Des spécialistes soutiennent que le système algérien de protection sociale a finalement perdu une partie du caractère assuranciel en faveur du caractère «assistanciel».
Menant depuis l’indépendance un système d’aides et de subventions dans les secteurs de la santé, de l’éducation, de l’énergie et autres, l’Etat algérien se trouve actuellement face à une politique sociale chaotique. Cette politique marquée par la dépense de milliards de dollars durant des années ayant permis une évolution du cadre de vie à une certaine époque, connaîtra par la suite un recul social flagrant avec un risque de retour au point zéro.
Cette problématique a fait l’objet d’une rencontre organisée hier et qui se poursuivra aujourd’hui par le laboratoire «Etat, politique publique et stratégie gouvernementale» (EPPSG) à la faculté des sciences politiques de l’université Salah Boubnider Constantine 3. Les intervenants ayant abordé le thème du conclave intitulé «Les politiques sociales publiques en Algérie entre réalité et horizons» étaient unanimes pour une réforme du système social avec une évaluation rétrospective de tout ce qui a été fait jusqu’à présent.
Selon Abdelaziz Charabi, professeur en économie, tout est presque subventionné en Algérie qui n’avance pas beaucoup, malgré les nouvelles stratégies. «A l’époque, il y avait un monopole de l’Etat de tous les secteurs avant un nouveau changement du système. Mais, le problème chez nous est qu’on passe d’une politique à une autre, sans évaluation, faisant que les mêmes erreurs commises se répètent dans les nouvelles stratégies.
Une évaluation grâce à laquelle les pays développés ont avancé», a-t-il déclaré. Pour ce dernier, l’évaluation signifie le fait de mesurer l’efficacité et l’efficience des programmes et des politiques publiques retracées. Certains pays, ajoute-t-il, ont créé des ministères d’Evaluation indépendants qui travaillent avec des associations libres.

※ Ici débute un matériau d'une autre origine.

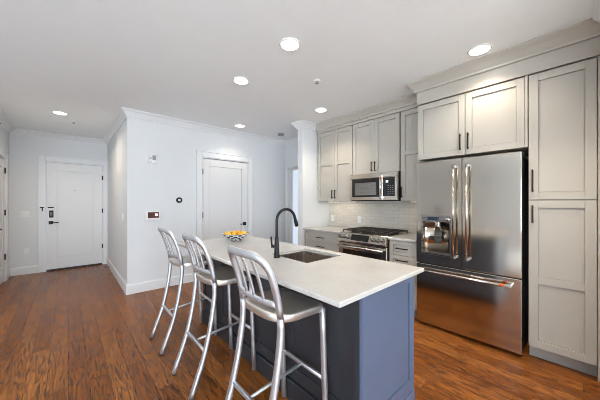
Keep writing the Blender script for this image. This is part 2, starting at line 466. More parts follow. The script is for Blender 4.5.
for n, fr, (a, b_) in ((1, Frame((0, YF - .08, 0), (1, 0, 0), (0, 0, 1), (0, 1, 0)), W1), (2, Frame((XL - .08, 0, 0), (0, 1, 0), (0, 0, 1), (1, 0, 0)), W2)):
    root = struct_root('window_%d' % n, fr.p((a + b_) / 2, WZ[0], 0))
    mb = MB()
    mb.box(a, b_, WZ[0], WZ[0] + .06, -.03, .03, .002, fr); mb.box(a, b_, WZ[1] - .06, WZ[1], -.03, .03, .002, fr)
    for k in range(4):
        u = a + (b_ - a - .06) * k / 3; mb.box(u, u + .06, WZ[0], WZ[1], -.03, .03, .002, fr)
    build('window_frame', mb, M['trim'], root)
    build('pane', MB().box(a + .05, b_ - .05, WZ[0] + .05, WZ[1] - .05, -.004, .004, 0, fr), M['pane'], root)

# crown mouldings (profile: distance from wall, drop below ceiling)
CROWN = [(0.0, 0.0), (0.080, 0.0), (0.080, -0.012), (0.070, -0.022), (0.052, -0.034), (0.040, -0.052), (0.022, -0.078), (0.014, -0.088), (0.014, -0.105), (0.0, -0.105)]
def crown_run(mb, a, b, out, ma=0, mb_=0, z=H, prof=CROWN):
    """a->b along the wall (2-D), out = outward normal; ma/mb_ = +1 lengthens with the projection (outer corner), -1 shortens"""
    a, b, out = Vector((*a, 0)), Vector((*b, 0)), Vector((*out, 0)); d = (b - a).normalized()
    mb.prism(prof, lambda o, h: a - d * (o * ma) + out * o + Vector((0, 0, z + h)), lambda o, h: b + d * (o * mb_) + out * o + Vector((0, 0, z + h)))
runs = [((XC, YB), (XR, YB), (0, -1), 1, -1), ((XC, YB), (XC, YH), (-1, 0), 1, -1), ((XHL, YH), (XC, YH), (0, -1), -1, -1),
        ((XHL, YB), (XHL, YH), (1, 0), 1, -1), ((XL, YB), (XHL, YB), (0, -1), -1, 1),
        ((XR, 3.27), (XR, YB), (-1, 0), -1, -1), ((2.905, 3.27), (XR, 3.27), (0, 1), 1, -1), ((2.905, 3.145), (2.905, 3.27), (-1, 0), 1, 1), ((2.905, 3.145), (3.18, 3.145), (0, -1), 1, 0),
        ((2.02, YN), (2.87, YN), (0, 1), 1, 0), ((2.02, YN - .13), (2.02, YN), (-1, 0), 1, 1)]
for k, r in enumerate(runs):
    mb = MB(); crown_run(mb, *r); struct('trim_%d' % (k + 1), mb, M['trim'])

# baseboards
BB = [(0.0, 0.0), (0.016, 0.0), (0.016, 0.122), (0.011, 0.136), (0.006, 0.142), (0.0, 0.142)]
bruns = [('baseboard_back', (XC, YB), (1.62, YB), (0, -1), 1, 0), ('baseboard_back_right', (2.744, YB), (XR, YB), (0, -1), 0, -1),
         ('baseboard_hall_right', (XC, YB), (XC, YH), (-1, 0), 1, -1), ('baseboard_hall_back', (XHL, YH), (-.433, YH), (0, -1), -1, 0),
         ('baseboard_hall_left', (XHL, YB), (XHL, 5.655), (1, 0), 1, 0), ('baseboard_hall_left_end', (XHL, 6.685), (XHL, YH), (1, 0), 0, -1),
         ('baseboard_living', (XL, YB), (XHL, YB), (0, -1), 0, 1), ('baseboard_divider', (2.905, 3.145), (2.905, 3.27), (-1, 0), 0, 1),
         ('baseboard_near', (2.02, YN), (2.88, YN), (0, 1), 1, 0)]
for nm, a, b_, out, ma, mb_ in bruns:
    mb = MB(); crown_run(mb, a, b_, out, ma, mb_, z=0, prof=BB); struct(nm, mb, M['trim'])

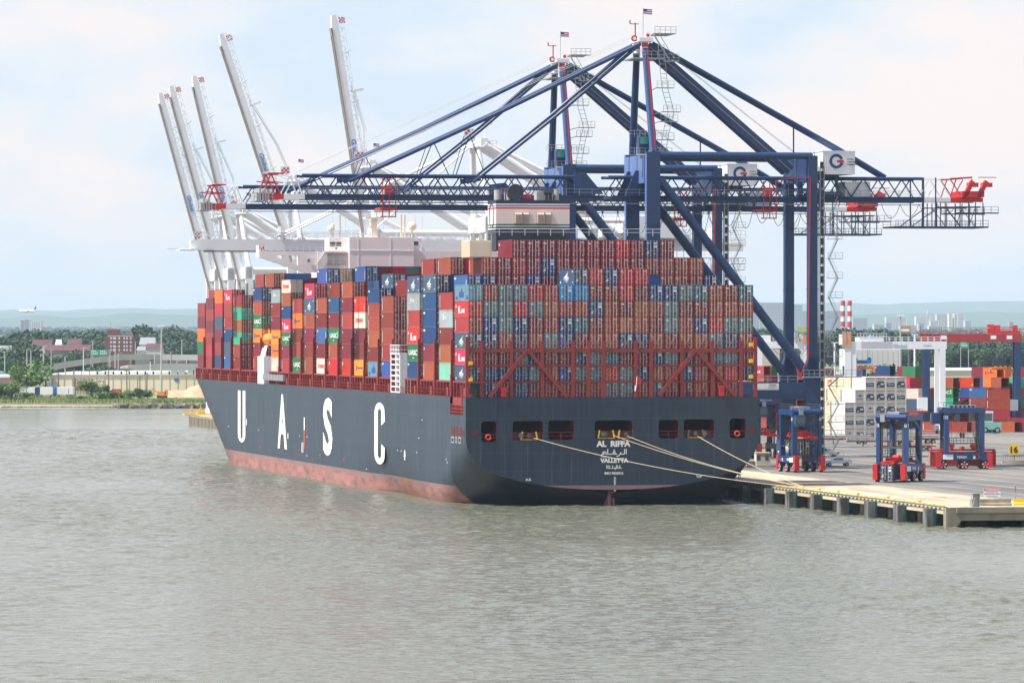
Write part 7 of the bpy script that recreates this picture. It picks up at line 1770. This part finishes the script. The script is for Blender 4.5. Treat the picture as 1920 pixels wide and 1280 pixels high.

Selon le Pr Charabi, plusieurs politiques algériennes ont eu des effets négatifs sur l’Etat. Donc, la première exigence est l’indépendance des organismes d’évaluation continue, particulièrement l’association algérienne de la promotion de l’évaluation agréée en 2016. Le champ d’intervention de cette dernière demeure très limité. C’est pourquoi, selon ses dires, il est nécessaire de créer «un ministère léger» ou un organisme indépendant d’évaluation en parallèle des institutions officielles.
De son côté, le Dr Yasmina Ben Abderrahmane a abordé le système de protection sociale en Algérie qui empruntait à deux autres. Il s’agit d’une fusion du système bismarckien qui est le principe d’assurance, et le système beveridgien dont le principe est l’assistance. Deux modèles qui s’opposent. «La diversification dans le financement social a entraîné un accroissement des inégalités. L’Algérie a essayé d’unifier ce système avec la loi de 1983, donnant naissance à un seul régime donnant plus d’avantages pour tous.
Par ailleurs, le système algérien de protection sociale a finalement perdu une partie du caractère assuranciel en faveur du caractère assistanciel», a-t-elle indiqué. Et d’expliquer que cet écart qui se creuse chaque jour davantage se perçoit à travers de différents phénomènes, à l’instar du nombre des personnes au chômage, des employés embauchés par le privé non assurés et qui bénéficient des soins gratuits pour tous. Une hausse des prestations avec, en même temps, une diminution des cotisations.
Et c’est le budget social de l’Etat qui va contribuer à combler l’écart. Le Dr Benabderrahmane a soulevé qu’en dépit de l’évolution observée dans les différents domaines la crise persiste. Elle a cité à titre d’exemple le secteur de l’éducation qui s’est focalisé sur la quantité plus que sur la qualité.
L’intervenante a estimé qu’il est nécessaire de préciser les objectifs afin de bien évaluer la définition des rôles des différents intervenants (Etat, actifs, partenaires sociaux, secteurs privés). «Il faut qu’il y ait un meilleur ciblage des bénéficiaires avec la création de mécanismes favorisant le respect des conditions d’attribution des avantages, en associant le secteur privé.
Il faut élargir la couverture sociale, en créant plus d’emplois durables, pour lutter contre l’informel et relever le montant des dispositifs d’assistance sociale», a-t-elle recommandé. Pour sa part, le Pr Abdelaziz Charabi a proposé la création d’une nouvelle spécialité universitaire sur l’évaluation des politiques et les programmes publics, car, conclut-il, le nombre des évaluateurs connus et actifs sur le terrain ne dépasse pas le nombre des doigts des deux mains en Algérie.